- **YOUR GOAL**: Set down each line of the data below exactly as it stands, dropping the pictures.

- **COLLECTED DATA**:
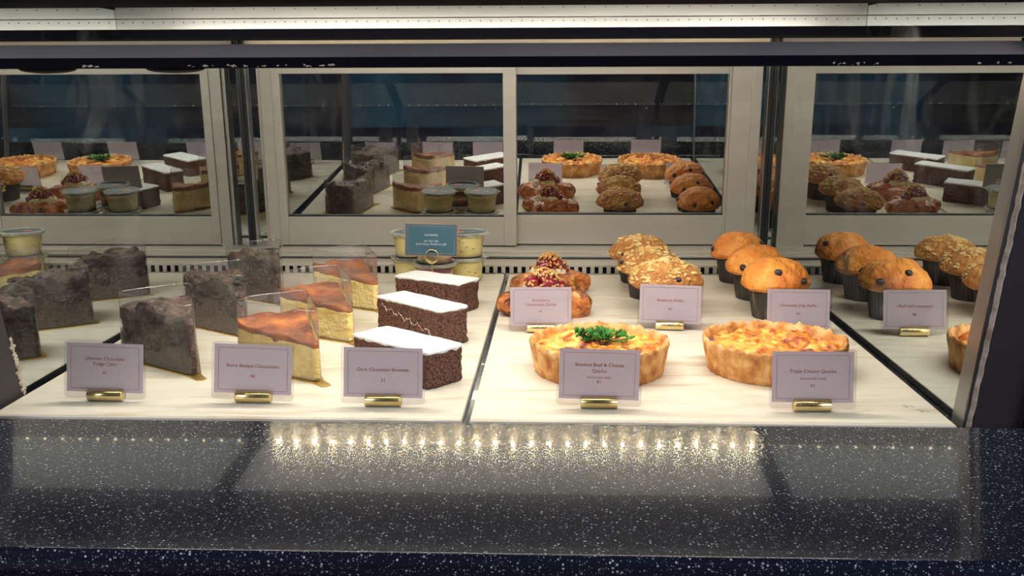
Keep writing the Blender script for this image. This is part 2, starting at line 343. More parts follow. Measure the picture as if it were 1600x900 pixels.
# front top rail (black, bevel colour lightened for the light it catches) and end cap
mb = MB(); mb.prism([(-.082, .3622), (-.079, .3712), (-.070, .3832), (-.045, .3832), (-.045, .3622)], XL, XR - .0005)
mb.m = [0] * len(mb.m); r0 = mb.build('front_rail', [MBLK, CHAR], case, smooth=False)
for p in r0.data.polygons:
    if p.normal.y < -.5 and abs(p.normal.x) < .5 and p.center.z > .3713: p.material_index = 1
mb = MB(); mb.box((XR + .0, -.084, .362), (XR + .04, -.04, .389)); mb.build('rail_end_cap', CHAR, case, bevel=.002)
for x in (-.455, -.335):        # thin lens-shaped clips under the rail at the left
    mb = MB(); mb.M = Matrix.Translation((x, -.066, .3618)); mb.ball((0, 0, 0), (.028, .008, .0042), 1, 0, 24, 8); mb.build('rail_clip', BLK, case)
random.seed(11)
for xc, wdt, k in ((-.300, .02, 8), (-.235, .05, 22), (.28, .02, 10), (.405, .02, 3), (-.405, .01, 5)):
    mb = MB()
    for i in range(k): mb.ball((xc + random.uniform(-wdt, wdt), -.0815, .3630 + random.uniform(-.0005, .0015)), (random.uniform(.0006, .002), .0004, random.uniform(.0004, .0012)), i, .5, 6, 5)
    mb.build('paint_chips', SEAL, case)['kind'] = 'stuff'
# canopy: fascia, lamp housing
mb = MB(); mb.box((XL - .3, -.14, .4195), (XR + .3, -.03, .52)); mb.build('canopy_fascia', MBLK, case, smooth=False)
mb = MB(); mb.box((XL - .3, -.03, .463), (XR + .3, 1.12, .52)); mb.build('canopy_ceiling', MBLK, case, smooth=False)
mb = MB(); mb.box((XL, .42, .4235), (XR, .50, .4375)); mb.box((XL, .4185, .4382), (XR, .50, .4535)); mb.build('lamp_housing', ALUC, case, bevel=.0006)
mb = MB(); mb.box((XL, .421, .4115), (XR, .50, .4235)); mb.build('lamp_housing_lip', MBLK, case, smooth=False)
mb = MB()
for i in range(72):
    x = XL + .01 + i * .0143
    if x < XR - .005: mb.M = Matrix.Translation((x, .4198, .4330)); mb.box((-.0007, -.0004, -.0007), (.0007, .0004, .0007))
    if x < XR - .005 and i % 2: mb.M = Matrix.Translation((x, .4183, .4505)); mb.box((-.0007, -.0004, -.0006), (.0007, .0004, .0006))
mb.M = Matrix(); mb.build('perforation', HOLE, case, smooth=False)
# back frame: header, jambs, glass strips, corner gaskets
def lean_box(name, x0, x1, z0, z1, o0, o1, mat_, parent=case, bevel=.0008):
    mb = MB(); mb.prism([(dplane(z0, o0), z0), (dplane(z1, o0), z1), (dplane(z1, o1), z1), (dplane(z0, o1), z0)], x0, x1)
    return mb.build(name, mat_, parent, smooth=False, bevel=bevel)
lean_box('back_header', XL + .012, XR - .012, .384, .446, -.012, .03, ALU)
lean_box('jamb', XL + .031, XL + .0385, .02, .386, -.010, .03, ALU)
lean_box('jamb', XL + .0385, XL + .0635, .02, .386, -.016, .03, ALU)
lean_box('jamb', XR - .0785, XR - .041, .02, .386, -.014, .03, ALU)
lean_box('jamb', XR - .041, XR - .0225, .02, .386, -.018, .03, ALU)
lean_box('corner_glass', XL, XL + .031, .0, .446, .006, .010, DOORG)
lean_box('corner_glass', XR - .0225, XR, .0, .446, .006, .010, DOORG)
for sx, X in ((1, XL), (-1, XR)):
    a, b = sorted((X, X + sx * .0075)); lean_box('corner_gasket', a, b, .0, .446, -.006, .006, RUB)
    a, b = sorted((X + sx * .0075, X + sx * .009)); lean_box('corner_trim', a, b, .0, .446, -.007, .006, ALUC)
# LED strip along the header
mb = MB(); mb.box((XL + .03, .9655, .4435), (XR - .01, .971, .4555)); strip = mb.build('led_strip', ALUC, case, smooth=False)
LEDM = emit('warm_led', (1, .78, .48, 1), 620)
for i in range(27):
    mb = MB(); mb.box((XL + .04 + i * .0378, .9635, .4475), (XL + .0445 + i * .0378, .9655, .4515)); mb.build('led', LEDM, strip, smooth=False)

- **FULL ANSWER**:
Keep writing the Blender script for this image. This is part 2, starting at line 343. More parts follow. Measure the picture as if it were 1600x900 pixels.
# front top rail (black, bevel colour lightened for the light it catches) and end cap
mb = MB(); mb.prism([(-.082, .3622), (-.079, .3712), (-.070, .3832), (-.045, .3832), (-.045, .3622)], XL, XR - .0005)
mb.m = [0] * len(mb.m); r0 = mb.build('front_rail', [MBLK, CHAR], case, smooth=False)
for p in r0.data.polygons:
    if p.normal.y < -.5 and abs(p.normal.x) < .5 and p.center.z > .3713: p.material_index = 1
mb = MB(); mb.box((XR + .0, -.084, .362), (XR + .04, -.04, .389)); mb.build('rail_end_cap', CHAR, case, bevel=.002)
for x in (-.455, -.335):        # thin lens-shaped clips under the rail at the left
    mb = MB(); mb.M = Matrix.Translation((x, -.066, .3618)); mb.ball((0, 0, 0), (.028, .008, .0042), 1, 0, 24, 8); mb.build('rail_clip', BLK, case)
random.seed(11)
for xc, wdt, k in ((-.300, .02, 8), (-.235, .05, 22), (.28, .02, 10), (.405, .02, 3), (-.405, .01, 5)):
    mb = MB()
    for i in range(k): mb.ball((xc + random.uniform(-wdt, wdt), -.0815, .3630 + random.uniform(-.0005, .0015)), (random.uniform(.0006, .002), .0004, random.uniform(.0004, .0012)), i, .5, 6, 5)
    mb.build('paint_chips', SEAL, case)['kind'] = 'stuff'
# canopy: fascia, lamp housing
mb = MB(); mb.box((XL - .3, -.14, .4195), (XR + .3, -.03, .52)); mb.build('canopy_fascia', MBLK, case, smooth=False)
mb = MB(); mb.box((XL - .3, -.03, .463), (XR + .3, 1.12, .52)); mb.build('canopy_ceiling', MBLK, case, smooth=False)
mb = MB(); mb.box((XL, .42, .4235), (XR, .50, .4375)); mb.box((XL, .4185, .4382), (XR, .50, .4535)); mb.build('lamp_housing', ALUC, case, bevel=.0006)
mb = MB(); mb.box((XL, .421, .4115), (XR, .50, .4235)); mb.build('lamp_housing_lip', MBLK, case, smooth=False)
mb = MB()
for i in range(72):
    x = XL + .01 + i * .0143
    if x < XR - .005: mb.M = Matrix.Translation((x, .4198, .4330)); mb.box((-.0007, -.0004, -.0007), (.0007, .0004, .0007))
    if x < XR - .005 and i % 2: mb.M = Matrix.Translation((x, .4183, .4505)); mb.box((-.0007, -.0004, -.0006), (.0007, .0004, .0006))
mb.M = Matrix(); mb.build('perforation', HOLE, case, smooth=False)
# back frame: header, jambs, glass strips, corner gaskets
def lean_box(name, x0, x1, z0, z1, o0, o1, mat_, parent=case, bevel=.0008):
    mb = MB(); mb.prism([(dplane(z0, o0), z0), (dplane(z1, o0), z1), (dplane(z1, o1), z1), (dplane(z0, o1), z0)], x0, x1)
    return mb.build(name, mat_, parent, smooth=False, bevel=bevel)
lean_box('back_header', XL + .012, XR - .012, .384, .446, -.012, .03, ALU)
lean_box('jamb', XL + .031, XL + .0385, .02, .386, -.010, .03, ALU)
lean_box('jamb', XL + .0385, XL + .0635, .02, .386, -.016, .03, ALU)
lean_box('jamb', XR - .0785, XR - .041, .02, .386, -.014, .03, ALU)
lean_box('jamb', XR - .041, XR - .0225, .02, .386, -.018, .03, ALU)
lean_box('corner_glass', XL, XL + .031, .0, .446, .006, .010, DOORG)
lean_box('corner_glass', XR - .0225, XR, .0, .446, .006, .010, DOORG)
for sx, X in ((1, XL), (-1, XR)):
    a, b = sorted((X, X + sx * .0075)); lean_box('corner_gasket', a, b, .0, .446, -.006, .006, RUB)
    a, b = sorted((X + sx * .0075, X + sx * .009)); lean_box('corner_trim', a, b, .0, .446, -.007, .006, ALUC)
# LED strip along the header
mb = MB(); mb.box((XL + .03, .9655, .4435), (XR - .01, .971, .4555)); strip = mb.build('led_strip', ALUC, case, smooth=False)
LEDM = emit('warm_led', (1, .78, .48, 1), 620)
for i in range(27):
    mb = MB(); mb.box((XL + .04 + i * .0378, .9635, .4475), (XL + .0445 + i * .0378, .9655, .4515)); mb.build('led', LEDM, strip, smooth=False)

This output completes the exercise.